In Myanmar, for example, a leading telecommunications company opted for the modular approach in its goal to provide fast, 3G connection to the Burmese population. The same goes for the Philippines, where a local telecommunications firm is on its way to build a state-of-the-art modular data centre for its network expansion. This new data centre is designed to withstand
disasters such as earthquakes and flooding, and is also cost efficient.

In Australia, the government’s National Broadband Network (NBN) project is building modular data centres for its goal of providing high-speed Internet access to 93 percent of homes, schools and workplaces across the country with superfast broadband download speeds of up to 100 Megabits per second (Mbps).

Change is a constant
We have seen the potential of integrated modular solutions in bridging the digital divide and bringing technology closer to people. The value of integrated modular solutions is greatly enhanced in a datacentre environment where IT demand fluctuates. Data centre infrastructure management (DCIM) technology in Modular Datacentres optimizes its performance

Data centre infrastructure management (DCIM) technology, which goes hand-in-hand with monitoring and maintaining a modular infrastructure, is a critical component to ensure efficiency and availability amid growing capacity demands. Monitoring alone is no longer enough to adequately ensure the availability of data centre infrastructure. A more holistic approach to data centre infrastructure management is required, encompassing all power, cooling, IT and support equipment to optimize capacity planning, resource allocation and equipment management.

Gaining control of the infrastructure environment leads to an optimized data centre that improves availability and energy efficiency, extends equipment life, proactively manages the inventory and capacity of the IT operation, increases the effectiveness of staff and decreases the consumption of resources.

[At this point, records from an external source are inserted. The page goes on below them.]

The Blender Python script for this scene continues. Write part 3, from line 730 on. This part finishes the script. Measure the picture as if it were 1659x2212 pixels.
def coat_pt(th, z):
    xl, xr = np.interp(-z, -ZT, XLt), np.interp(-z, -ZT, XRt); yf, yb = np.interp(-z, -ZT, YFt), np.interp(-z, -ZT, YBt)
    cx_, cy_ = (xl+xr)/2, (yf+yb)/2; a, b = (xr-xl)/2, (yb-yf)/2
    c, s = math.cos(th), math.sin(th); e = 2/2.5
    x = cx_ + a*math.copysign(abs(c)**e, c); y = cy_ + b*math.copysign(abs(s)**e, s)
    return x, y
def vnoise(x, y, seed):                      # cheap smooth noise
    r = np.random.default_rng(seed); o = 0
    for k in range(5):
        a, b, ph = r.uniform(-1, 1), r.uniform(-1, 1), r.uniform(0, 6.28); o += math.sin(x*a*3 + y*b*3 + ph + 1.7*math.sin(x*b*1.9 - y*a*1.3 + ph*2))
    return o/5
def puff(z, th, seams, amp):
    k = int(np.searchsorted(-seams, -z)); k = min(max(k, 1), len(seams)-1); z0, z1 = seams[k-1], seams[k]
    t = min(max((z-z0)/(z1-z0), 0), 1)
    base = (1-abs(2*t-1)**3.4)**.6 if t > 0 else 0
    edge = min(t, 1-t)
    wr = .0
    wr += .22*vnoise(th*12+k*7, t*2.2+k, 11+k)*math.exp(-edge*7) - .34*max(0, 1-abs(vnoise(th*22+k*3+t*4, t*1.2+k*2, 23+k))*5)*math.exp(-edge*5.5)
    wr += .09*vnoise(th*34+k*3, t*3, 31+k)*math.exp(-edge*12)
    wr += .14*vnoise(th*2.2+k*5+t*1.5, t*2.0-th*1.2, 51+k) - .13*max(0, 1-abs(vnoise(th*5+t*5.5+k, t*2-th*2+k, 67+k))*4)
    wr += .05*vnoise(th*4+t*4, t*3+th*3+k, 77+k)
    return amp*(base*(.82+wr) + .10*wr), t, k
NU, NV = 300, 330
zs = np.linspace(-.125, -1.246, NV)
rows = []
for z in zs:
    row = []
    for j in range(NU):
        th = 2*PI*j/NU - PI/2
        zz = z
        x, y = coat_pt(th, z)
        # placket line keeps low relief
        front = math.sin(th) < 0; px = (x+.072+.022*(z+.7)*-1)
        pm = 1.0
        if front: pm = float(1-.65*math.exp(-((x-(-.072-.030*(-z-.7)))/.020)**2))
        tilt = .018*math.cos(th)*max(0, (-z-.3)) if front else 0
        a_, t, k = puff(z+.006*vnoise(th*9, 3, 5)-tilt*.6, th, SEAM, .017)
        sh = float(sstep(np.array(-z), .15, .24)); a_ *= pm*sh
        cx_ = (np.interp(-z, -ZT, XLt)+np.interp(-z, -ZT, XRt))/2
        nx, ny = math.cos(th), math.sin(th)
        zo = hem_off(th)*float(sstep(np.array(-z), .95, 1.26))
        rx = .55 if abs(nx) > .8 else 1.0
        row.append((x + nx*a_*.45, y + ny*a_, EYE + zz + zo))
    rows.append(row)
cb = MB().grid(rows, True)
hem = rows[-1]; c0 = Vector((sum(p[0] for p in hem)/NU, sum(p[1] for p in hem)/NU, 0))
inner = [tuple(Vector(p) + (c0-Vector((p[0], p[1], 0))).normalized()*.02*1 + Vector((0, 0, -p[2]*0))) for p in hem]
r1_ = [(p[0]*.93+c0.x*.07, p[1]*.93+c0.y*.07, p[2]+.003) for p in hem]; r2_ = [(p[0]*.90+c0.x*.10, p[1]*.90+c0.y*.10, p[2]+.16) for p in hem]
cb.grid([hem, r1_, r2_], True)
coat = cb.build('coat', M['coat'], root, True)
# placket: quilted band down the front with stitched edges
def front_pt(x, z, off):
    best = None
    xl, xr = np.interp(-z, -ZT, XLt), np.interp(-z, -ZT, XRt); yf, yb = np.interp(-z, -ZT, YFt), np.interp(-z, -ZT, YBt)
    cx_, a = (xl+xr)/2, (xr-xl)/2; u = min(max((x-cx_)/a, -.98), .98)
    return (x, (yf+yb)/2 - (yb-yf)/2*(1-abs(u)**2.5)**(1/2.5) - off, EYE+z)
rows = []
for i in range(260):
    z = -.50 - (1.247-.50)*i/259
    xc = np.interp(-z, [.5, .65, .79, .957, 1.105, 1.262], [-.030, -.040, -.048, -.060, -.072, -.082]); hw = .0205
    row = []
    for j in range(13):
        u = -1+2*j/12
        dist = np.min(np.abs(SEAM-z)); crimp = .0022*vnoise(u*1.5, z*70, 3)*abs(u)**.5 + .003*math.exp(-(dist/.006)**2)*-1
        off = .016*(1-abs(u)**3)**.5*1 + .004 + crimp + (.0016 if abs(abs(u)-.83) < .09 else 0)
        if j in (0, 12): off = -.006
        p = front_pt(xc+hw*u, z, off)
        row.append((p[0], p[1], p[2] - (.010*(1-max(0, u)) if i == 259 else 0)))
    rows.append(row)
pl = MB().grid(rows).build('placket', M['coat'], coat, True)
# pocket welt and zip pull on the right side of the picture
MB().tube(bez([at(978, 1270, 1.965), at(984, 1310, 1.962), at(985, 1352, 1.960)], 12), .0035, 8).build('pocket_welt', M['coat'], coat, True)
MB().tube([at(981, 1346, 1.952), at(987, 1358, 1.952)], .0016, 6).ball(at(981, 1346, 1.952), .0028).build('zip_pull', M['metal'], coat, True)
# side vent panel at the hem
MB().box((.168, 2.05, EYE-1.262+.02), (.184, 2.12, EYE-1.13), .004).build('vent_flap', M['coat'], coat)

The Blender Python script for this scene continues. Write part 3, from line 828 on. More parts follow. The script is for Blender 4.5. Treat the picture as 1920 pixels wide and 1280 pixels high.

DCIM technologies are evolving rapidly. Next-generation systems will begin to provide a true unified view of data centre operations that integrates data from IT and infrastructure systems. As this is accomplished, a true holistic data centre can be achieved.

Conclusion
Connecting people from all over the globe can be a daunting task. But today’s technologies are already making this possible. Integrated modular solutions are one option enterprises can utilize to bridge this gap, while improving efficiency and cutting on costs. As more businesses keep pace with the rapid growth of data and service demand, integrated modular solutions will play a key role in ensuring enterprises are able to roll out projects that are optimized to run efficiently, designed for maximum scalability, and planned around minimal CAPEX.